Hindustan Copper had recorded a net profit of Rs 145.74 crores in 2018-19, which was a humungous 83 per cent more than the previous fiscal.

New Delhi: Aiming to shore up finances in the face of a growing domestic economic downturn and depleting foreign investments, the government aims to sell its stake in some key profit-making blue-chip public sector entities like Bhel and Hindustan Copper Ltd, as well as others like the iconic ITDC Ashok Hotel, and even in the loss-making Mahanagar Telephone Nigam Ltd (MTNL), apart from National Textile Corporation Ltd, among others, in the next five years.

Highly-placed sources told this newspaper that these companies form part of the list of 11 state-owned units to which the Prime Minister’s Office is learnt to have given its clearance for selling the government’s stake in the current as well as in the next four fiscals.

There is a possibility that the government could even go in for a strategic sale option in some of the 11 public service enterprises, and it is reliably learnt that the proposal for a stake sale in these companies may soon be sent for the Union Cabinet’s approval.

The interesting aspect to be noted here is that the Centre is not averse to selling its stake in profit-making firms like Hindustan Copper Ltd and Bhel, which is a Maharatna company.

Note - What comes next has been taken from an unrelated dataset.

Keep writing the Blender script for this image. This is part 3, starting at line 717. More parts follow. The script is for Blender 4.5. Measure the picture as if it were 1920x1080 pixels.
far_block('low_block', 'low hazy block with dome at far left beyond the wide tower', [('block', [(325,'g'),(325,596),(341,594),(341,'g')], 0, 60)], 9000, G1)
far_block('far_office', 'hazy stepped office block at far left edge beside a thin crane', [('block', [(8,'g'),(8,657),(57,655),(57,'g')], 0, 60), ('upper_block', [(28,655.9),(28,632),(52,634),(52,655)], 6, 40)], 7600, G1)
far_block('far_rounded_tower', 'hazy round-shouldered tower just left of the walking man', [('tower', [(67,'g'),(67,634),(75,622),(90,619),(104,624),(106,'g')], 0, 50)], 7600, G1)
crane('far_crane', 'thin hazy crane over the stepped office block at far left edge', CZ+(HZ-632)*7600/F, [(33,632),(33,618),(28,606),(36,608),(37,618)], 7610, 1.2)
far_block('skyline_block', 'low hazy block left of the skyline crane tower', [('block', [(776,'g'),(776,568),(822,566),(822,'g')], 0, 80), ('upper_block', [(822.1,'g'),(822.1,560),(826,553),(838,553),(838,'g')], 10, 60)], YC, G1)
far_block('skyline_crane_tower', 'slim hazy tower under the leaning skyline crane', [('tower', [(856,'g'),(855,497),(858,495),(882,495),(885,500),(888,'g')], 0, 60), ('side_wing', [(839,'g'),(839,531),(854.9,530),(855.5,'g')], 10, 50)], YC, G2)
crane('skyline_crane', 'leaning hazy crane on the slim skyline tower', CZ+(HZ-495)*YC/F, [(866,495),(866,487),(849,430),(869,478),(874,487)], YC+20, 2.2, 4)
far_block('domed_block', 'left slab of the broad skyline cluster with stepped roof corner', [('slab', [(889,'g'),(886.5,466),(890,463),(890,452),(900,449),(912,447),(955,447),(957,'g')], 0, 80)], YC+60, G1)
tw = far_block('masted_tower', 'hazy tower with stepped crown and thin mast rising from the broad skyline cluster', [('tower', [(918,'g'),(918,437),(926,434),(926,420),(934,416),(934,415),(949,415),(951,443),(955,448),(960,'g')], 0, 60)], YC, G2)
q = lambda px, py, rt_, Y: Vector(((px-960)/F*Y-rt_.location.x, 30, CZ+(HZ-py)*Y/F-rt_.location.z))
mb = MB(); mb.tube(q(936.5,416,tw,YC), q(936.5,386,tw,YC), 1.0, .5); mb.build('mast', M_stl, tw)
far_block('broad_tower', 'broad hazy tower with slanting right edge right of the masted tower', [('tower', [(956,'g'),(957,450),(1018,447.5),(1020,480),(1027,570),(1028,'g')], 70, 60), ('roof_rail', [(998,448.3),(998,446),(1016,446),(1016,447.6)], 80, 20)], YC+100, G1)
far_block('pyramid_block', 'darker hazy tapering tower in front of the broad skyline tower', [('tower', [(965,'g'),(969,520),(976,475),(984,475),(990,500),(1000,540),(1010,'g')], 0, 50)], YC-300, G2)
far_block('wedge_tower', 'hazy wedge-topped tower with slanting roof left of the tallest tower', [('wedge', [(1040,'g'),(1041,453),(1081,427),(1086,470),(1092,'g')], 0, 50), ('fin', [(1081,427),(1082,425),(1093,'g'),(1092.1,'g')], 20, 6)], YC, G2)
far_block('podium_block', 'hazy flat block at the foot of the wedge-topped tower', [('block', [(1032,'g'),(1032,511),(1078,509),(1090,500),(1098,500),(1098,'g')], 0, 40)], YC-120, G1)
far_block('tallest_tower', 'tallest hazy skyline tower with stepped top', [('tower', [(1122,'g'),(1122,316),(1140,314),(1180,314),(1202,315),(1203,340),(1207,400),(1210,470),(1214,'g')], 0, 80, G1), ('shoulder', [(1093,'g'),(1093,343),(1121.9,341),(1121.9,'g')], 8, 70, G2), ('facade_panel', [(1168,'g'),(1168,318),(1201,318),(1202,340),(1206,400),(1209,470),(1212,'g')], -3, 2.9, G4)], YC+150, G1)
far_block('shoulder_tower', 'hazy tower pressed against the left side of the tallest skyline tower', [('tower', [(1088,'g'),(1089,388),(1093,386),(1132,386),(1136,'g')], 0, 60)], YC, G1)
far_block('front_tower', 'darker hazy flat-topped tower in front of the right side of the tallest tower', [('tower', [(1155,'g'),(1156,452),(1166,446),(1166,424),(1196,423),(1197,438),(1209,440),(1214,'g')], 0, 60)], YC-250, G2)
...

Hindustan Copper had recorded a net profit of Rs 145.74 crores in 2018-19, which was a humungous 83 per cent more than the previous fiscal.

Similarly, Bhel had recorded a 50 per cent jump in its net profit for FY19, which stood at Rs 1,215 crores, as against Rs 807 crores in the previous fiscal (2017-18).

On the other hand, the crisis-ridden state-owned telecom service provider MTNL’s consolidated loss stood at Rs 3,388 crores for 2018-19, which was more than the Rs 2,970-crore loss it had recorded in the previous fiscal (2017-18). The other companies where the government aims to sell its stake are Balmer Lawrie Investments Ltd and Balmer Lawrie and Company Ltd, Telecommunications Consultants India Ltd, FCI Aravalli Gypsum and Minerals India Ltd, MECON Ltd, Braithwaite and Company Ltd as well as Andrew Yule & Co. Ltd.

Sources further said the Centre is likely to focus on the disinvestment process in the 11 companies during the next five years.

In the past four years since 2015, the NDA government has approved disinvestment in 25 public sector undertakings. In her maiden Budget speech on July 5, finance minister Nirmala Sitharaman had set a disinvestment target of Rs 1.05 lakh crores for 2019-2020. This was Rs 15,000 crores more than the target of Rs 90,000 crores set by Piyush Goyal, who was the interim finance minister during the interim Budget on February 1, 2019.

The disinvestment proceeds for FY19 had stood at Rs 85,000 crores, up 6.2 per cent from the Budget estimate of Rs 80,000 crores.